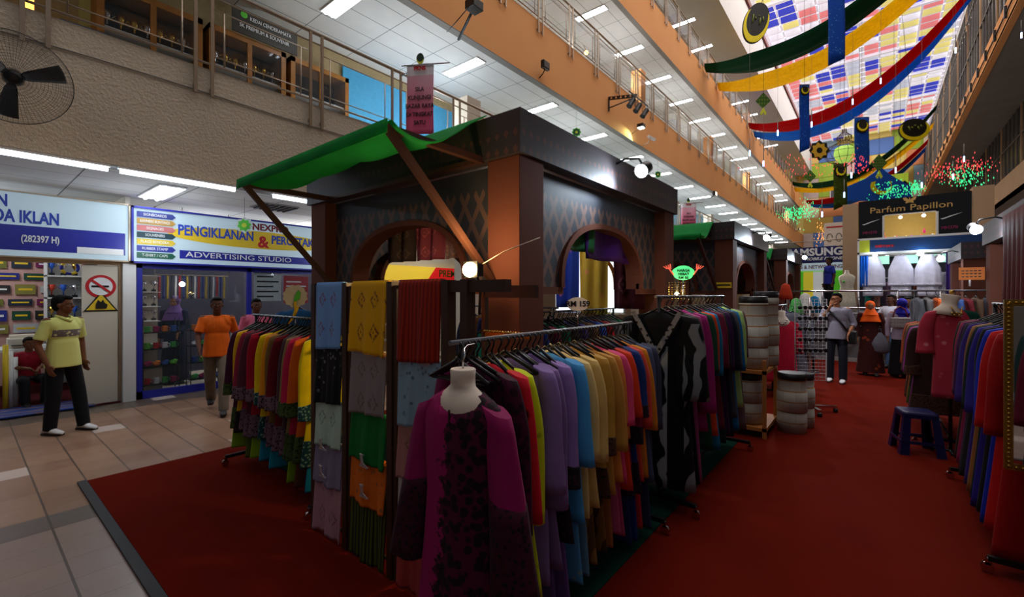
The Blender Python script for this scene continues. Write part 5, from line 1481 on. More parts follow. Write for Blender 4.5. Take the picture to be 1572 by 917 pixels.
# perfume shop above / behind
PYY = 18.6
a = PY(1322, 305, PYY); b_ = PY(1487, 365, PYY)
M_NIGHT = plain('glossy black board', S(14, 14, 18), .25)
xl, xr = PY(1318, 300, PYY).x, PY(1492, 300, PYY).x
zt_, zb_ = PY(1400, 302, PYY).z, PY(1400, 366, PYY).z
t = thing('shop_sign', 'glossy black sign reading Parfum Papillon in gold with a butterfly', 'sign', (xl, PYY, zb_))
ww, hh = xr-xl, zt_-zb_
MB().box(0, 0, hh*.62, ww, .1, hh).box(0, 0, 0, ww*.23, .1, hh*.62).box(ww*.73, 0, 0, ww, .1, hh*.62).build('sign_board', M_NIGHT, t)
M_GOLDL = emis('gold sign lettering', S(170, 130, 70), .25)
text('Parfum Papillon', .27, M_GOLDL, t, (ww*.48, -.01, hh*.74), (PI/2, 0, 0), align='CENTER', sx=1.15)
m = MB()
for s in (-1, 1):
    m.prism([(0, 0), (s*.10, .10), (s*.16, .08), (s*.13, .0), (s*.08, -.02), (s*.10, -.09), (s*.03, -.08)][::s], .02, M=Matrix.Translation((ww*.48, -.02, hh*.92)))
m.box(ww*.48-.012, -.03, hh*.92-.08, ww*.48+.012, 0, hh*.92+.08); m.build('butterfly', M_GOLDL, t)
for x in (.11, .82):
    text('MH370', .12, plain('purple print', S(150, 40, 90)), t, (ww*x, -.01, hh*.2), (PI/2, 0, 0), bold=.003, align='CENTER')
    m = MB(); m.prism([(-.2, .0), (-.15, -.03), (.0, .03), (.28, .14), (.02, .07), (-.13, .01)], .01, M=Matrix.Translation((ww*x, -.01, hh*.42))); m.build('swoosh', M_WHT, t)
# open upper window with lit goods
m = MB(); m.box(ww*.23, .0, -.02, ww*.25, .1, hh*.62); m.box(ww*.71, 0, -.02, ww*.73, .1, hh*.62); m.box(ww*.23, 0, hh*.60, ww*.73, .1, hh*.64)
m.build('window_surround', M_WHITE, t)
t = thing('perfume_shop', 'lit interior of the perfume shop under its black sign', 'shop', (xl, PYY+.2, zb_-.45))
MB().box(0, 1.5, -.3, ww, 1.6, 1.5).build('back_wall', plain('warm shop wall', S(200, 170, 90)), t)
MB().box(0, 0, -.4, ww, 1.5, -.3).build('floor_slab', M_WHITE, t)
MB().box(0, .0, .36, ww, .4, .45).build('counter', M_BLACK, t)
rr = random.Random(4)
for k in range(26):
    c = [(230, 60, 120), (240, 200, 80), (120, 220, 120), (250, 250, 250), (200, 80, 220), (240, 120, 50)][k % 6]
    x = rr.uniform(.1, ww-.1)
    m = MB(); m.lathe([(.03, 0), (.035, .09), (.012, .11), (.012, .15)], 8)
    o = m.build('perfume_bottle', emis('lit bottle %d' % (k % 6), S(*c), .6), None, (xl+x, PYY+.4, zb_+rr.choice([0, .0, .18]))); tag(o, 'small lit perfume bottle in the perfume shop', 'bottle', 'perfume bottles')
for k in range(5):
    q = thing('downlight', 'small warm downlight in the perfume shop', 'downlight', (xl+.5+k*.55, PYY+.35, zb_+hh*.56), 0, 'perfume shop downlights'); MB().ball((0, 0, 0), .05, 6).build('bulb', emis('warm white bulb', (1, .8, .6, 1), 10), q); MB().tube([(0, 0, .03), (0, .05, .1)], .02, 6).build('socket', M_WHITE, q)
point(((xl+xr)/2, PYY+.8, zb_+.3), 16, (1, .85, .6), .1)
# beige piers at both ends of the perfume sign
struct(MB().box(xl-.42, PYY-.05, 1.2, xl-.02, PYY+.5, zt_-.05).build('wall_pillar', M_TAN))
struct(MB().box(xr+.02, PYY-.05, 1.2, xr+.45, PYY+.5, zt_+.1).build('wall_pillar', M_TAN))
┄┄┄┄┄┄
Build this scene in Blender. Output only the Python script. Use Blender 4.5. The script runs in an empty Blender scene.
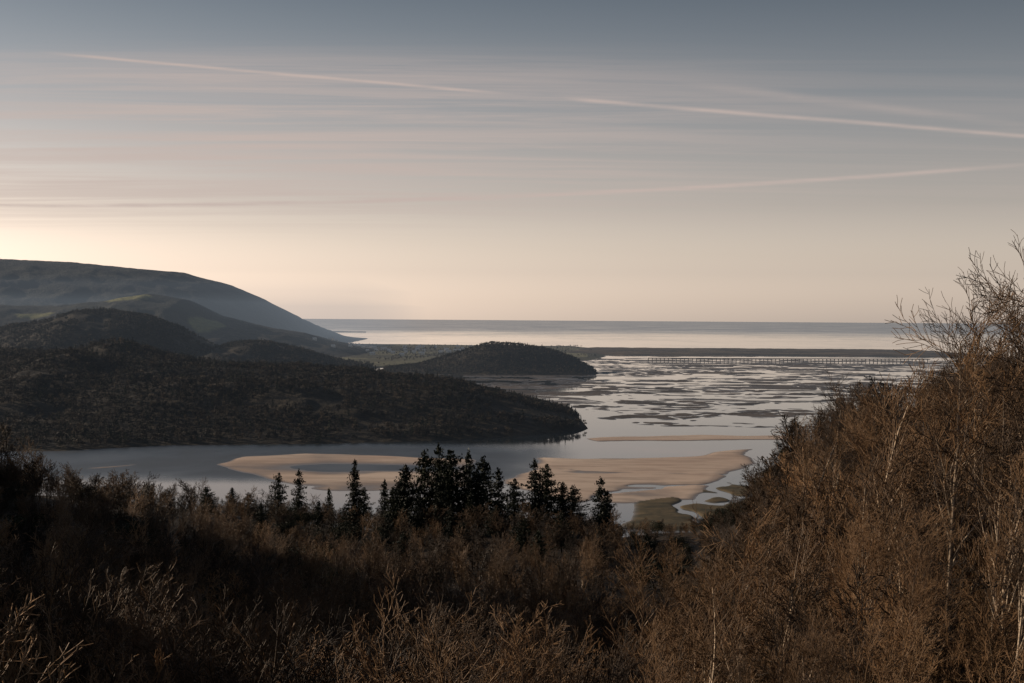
┄┄┄┄┄┄
■ Exercise details
All lines above containing the string "script" are to be collected.

■ Answer for the task
The Blender Python script for this scene continues. Write part 5, from line 1481 on. More parts follow. Write for Blender 4.5. Take the picture to be 1572 by 917 pixels.
Build this scene in Blender. Output only the Python script. Use Blender 4.5. The script runs in an empty Blender scene.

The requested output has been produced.